I still continued to disturb her,and she kept rebuffing my advances,that i had to start crying,saying that:
“Nda Saba na aga,Chibozor,Nedu,Stanley,Ebere nwa nda Lambert,Collins,Emeka,Ozioma na Nonso umu nda Donald,na ndi ozo ga agacha..Aunty Chienyenwa,nwanne Nedu ga agacha,ya wuru so m….Mmaa m choro i so ha aga!”(Nda Saba is going,Chibozor,Nedu,Stanley,Nda Lambert’s son-Ebere,Collins,Emeka,Nda Donalds two daughter’s-Nonso and Ozioma,and other people are going too..Even Aunty Chienyenwa,Nedu’s immediate elder sister is going,and its only me that is left out! Mama i want to go!),i said,why crying!….
All this people i mentioned are our neighbours surrounding us,and so it was purely logical that i had to call them into the picture cuz i know that my Grandma’s only fear is that something bad might happen to me if i follow them…My childish logic worked!
“i kwuru sha Saba ga nje?”(Did you say that Saba will go?),my grandma asked me…
I said “yes”,adding:
“o mezichala Owa oji aga di”(he has even prepared his Owa already)….

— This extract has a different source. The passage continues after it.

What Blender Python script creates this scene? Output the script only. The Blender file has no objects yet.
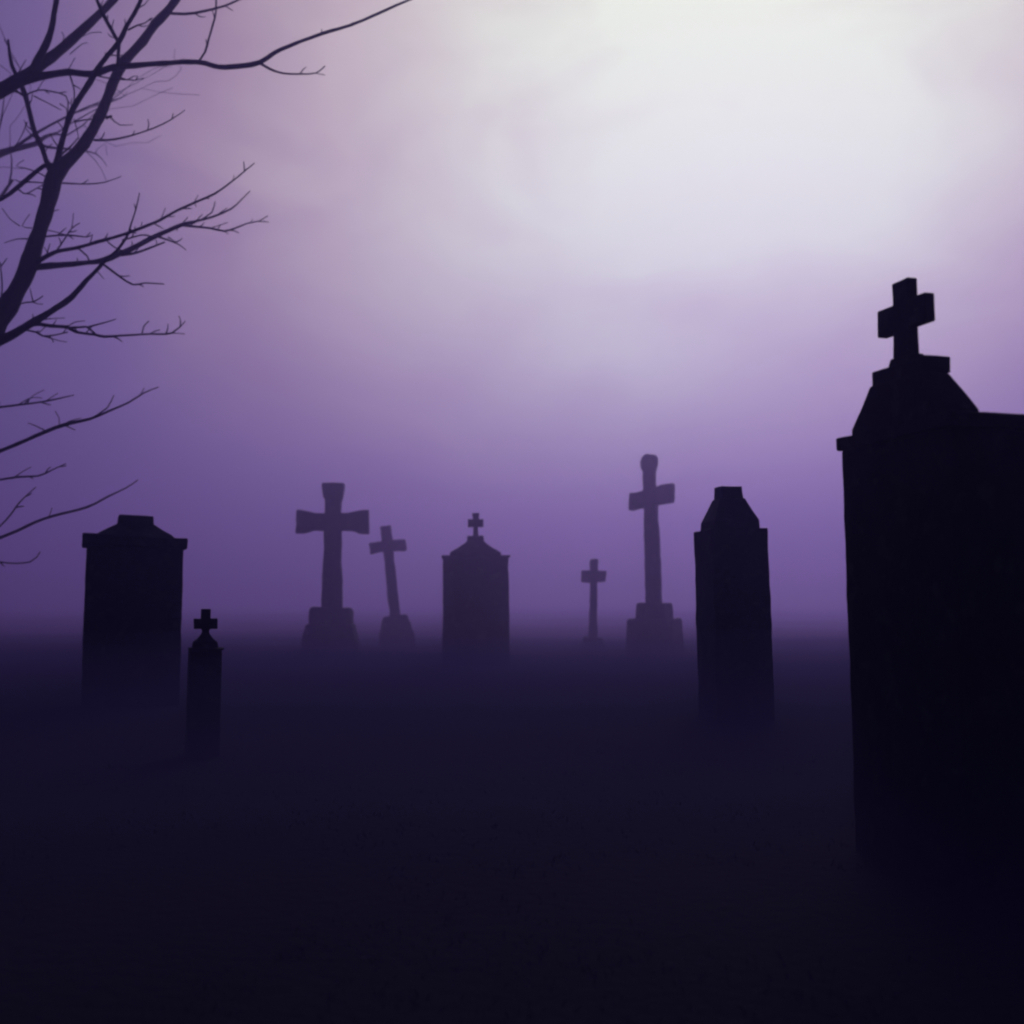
import bpy, bmesh, math, random
from mathutils import Vector, Matrix, noise
random.seed(7)
R = math.radians
scene = bpy.context.scene
col = scene.collection

# ------------------------------------------------------------------ camera
F = 1098.0            # focal length in picture widths * 1024
HORIZON = 600.0
CAM = Vector((0, 0, 1.0))
PITCH = math.atan((HORIZON - 512) / F)
cam_data = bpy.data.cameras.new('camera')
cam_data.sensor_width = 36
cam_data.lens = 36 * F / 1024
cam_data.clip_start = 0.05
cam_data.clip_end = 2000
cam_data.dof.use_dof = True; cam_data.dof.focus_distance = 6.5; cam_data.dof.aperture_fstop = 1.9
cam = bpy.data.objects.new('camera', cam_data)
cam.location = CAM
cam.rotation_euler = (math.pi / 2 + PITCH, 0, 0)
col.objects.link(cam)
scene.camera = cam

def at(px, py, Y):
    """world point on the vertical plane y = Y that the photograph shows at (px, py)"""
    a, b = (px - 512) / F, (512 - py) / F
    d = Vector((a, math.cos(PITCH) - b * math.sin(PITCH), math.sin(PITCH) + b * math.cos(PITCH)))
    return CAM + d * (Y / d.y)

# ------------------------------------------------------------------ materials
def nodes(name):
    m = bpy.data.materials.new(name); m.use_nodes = True
    nt = m.node_tree
    return m, nt, nt.nodes['Principled BSDF'], nt.nodes['Material Output']

def stone_mat(name, c1, c2, lichen, scale=3.0):
    m, nt, bs, out = nodes(name)
    N, L = nt.nodes.new, nt.links.new
    tc = N('ShaderNodeTexCoord')
    n1 = N('ShaderNodeTexNoise'); n1.inputs['Scale'].default_value = scale; n1.inputs['Detail'].default_value = 9
    n1.inputs['Roughness'].default_value = .65
    r1 = N('ShaderNodeValToRGB'); r1.color_ramp.elements[0].position = .32; r1.color_ramp.elements[1].position = .7
    r1.color_ramp.elements[0].color = (*c1, 1); r1.color_ramp.elements[1].color = (*c2, 1)
    n2 = N('ShaderNodeTexNoise'); n2.inputs['Scale'].default_value = scale * 2.3; n2.inputs['Detail'].default_value = 6
    r2 = N('ShaderNodeValToRGB'); r2.color_ramp.elements[0].position = .56; r2.color_ramp.elements[1].position = .66
    mx = N('ShaderNodeMix'); mx.data_type = 'RGBA'
    mx.inputs[7].default_value = (*lichen, 1)
    n3 = N('ShaderNodeTexNoise'); n3.inputs['Scale'].default_value = 60; n3.inputs['Detail'].default_value = 5
    bp = N('ShaderNodeBump'); bp.inputs['Strength'].default_value = .5; bp.inputs['Distance'].default_value = .01
    for n in (n1, n2, n3): L(tc.outputs['Object'], n.inputs['Vector'])
    L(n1.outputs['Fac'], r1.inputs['Fac']); L(n2.outputs['Fac'], r2.inputs['Fac'])
    L(r1.outputs['Color'], mx.inputs[6]); L(r2.outputs['Color'], mx.inputs[0])
    L(mx.outputs[2], bs.inputs['Base Color'])
    L(n3.outputs['Fac'], bp.inputs['Height']); L(bp.outputs['Normal'], bs.inputs['Normal'])
    bs.inputs['Roughness'].default_value = .9
    bs.inputs['Specular IOR Level'].default_value = .2
    return m

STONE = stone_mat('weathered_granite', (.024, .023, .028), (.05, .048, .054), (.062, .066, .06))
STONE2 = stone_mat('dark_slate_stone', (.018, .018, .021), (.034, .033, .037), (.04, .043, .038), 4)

def bark_mat():
    m, nt, bs, out = nodes('dark_bark')
    N, L = nt.nodes.new, nt.links.new
    tc = N('ShaderNodeTexCoord')
    mp = N('ShaderNodeMapping'); mp.inputs['Scale'].default_value = (14, 14, 3)
    n1 = N('ShaderNodeTexNoise'); n1.inputs['Scale'].default_value = 3; n1.inputs['Detail'].default_value = 8
    r1 = N('ShaderNodeValToRGB')
    r1.color_ramp.elements[0].color = (.02, .016, .015, 1); r1.color_ramp.elements[1].color = (.06, .05, .045, 1)
    bp = N('ShaderNodeBump'); bp.inputs['Strength'].default_value = .7; bp.inputs['Distance'].default_value = .01
    L(tc.outputs['Object'], mp.inputs['Vector']); L(mp.outputs['Vector'], n1.inputs['Vector'])
    L(n1.outputs['Fac'], r1.inputs['Fac']); L(r1.outputs['Color'], bs.inputs['Base Color'])
    L(n1.outputs['Fac'], bp.inputs['Height']); L(bp.outputs['Normal'], bs.inputs['Normal'])
    bs.inputs['Roughness'].default_value = .95; bs.inputs['Specular IOR Level'].default_value = .1
    return m
BARK = bark_mat()

def ground_mat():
    m, nt, bs, out = nodes('damp_dark_turf')
    N, L = nt.nodes.new, nt.links.new
    tc = N('ShaderNodeTexCoord')
    n1 = N('ShaderNodeTexNoise'); n1.inputs['Scale'].default_value = .7; n1.inputs['Detail'].default_value = 10
    r1 = N('ShaderNodeValToRGB'); r1.color_ramp.elements[0].position = .35; r1.color_ramp.elements[1].position = .7
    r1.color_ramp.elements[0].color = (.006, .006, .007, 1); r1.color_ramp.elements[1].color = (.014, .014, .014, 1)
    n2 = N('ShaderNodeTexNoise'); n2.inputs['Scale'].default_value = 18; n2.inputs['Detail'].default_value = 8
    bp = N('ShaderNodeBump'); bp.inputs['Strength'].default_value = .5; bp.inputs['Distance'].default_value = .04
    for n in (n1, n2): L(tc.outputs['Object'], n.inputs['Vector'])
    L(n1.outputs['Fac'], r1.inputs['Fac']); L(r1.outputs['Color'], bs.inputs['Base Color'])
    L(n2.outputs['Fac'], bp.inputs['Height']); L(bp.outputs['Normal'], bs.inputs['Normal'])
    bs.inputs['Roughness'].default_value = 1.0; bs.inputs['Specular IOR Level'].default_value = 0.05
    return m
GROUND = ground_mat()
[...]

I dont want to go into describing who nda Saba(Sabestine) is,but he is someone that my grandma alwaz tells to look out for me,and he is one of the key Labourers for my grandma,and he is the one that i helped build that Shade in our farm….



Well,it all happened that grandma soon agreed to allow me to go,after confirming from nda Saba himself…I was in that euphoric jubilant and joyful Mode that i will be going for snail hunting for once When Jane Came..
Unlike me,she wasnt jubilating,but she was okay..She first went and greeted grandma before coming out again to join me where i sat in the parlour…She inquired why i am feeling and clearly expressing signs of happiness..I told Her that i will be Going for Snail Hunting…..I didnt know whether i was expecting her to be happy or not,but she didnt seem so pleased With the Idea,and when i inquired to know why,she said:
“m ga ehi ebe a n’abalia!”(I will be sleeping here tonight!).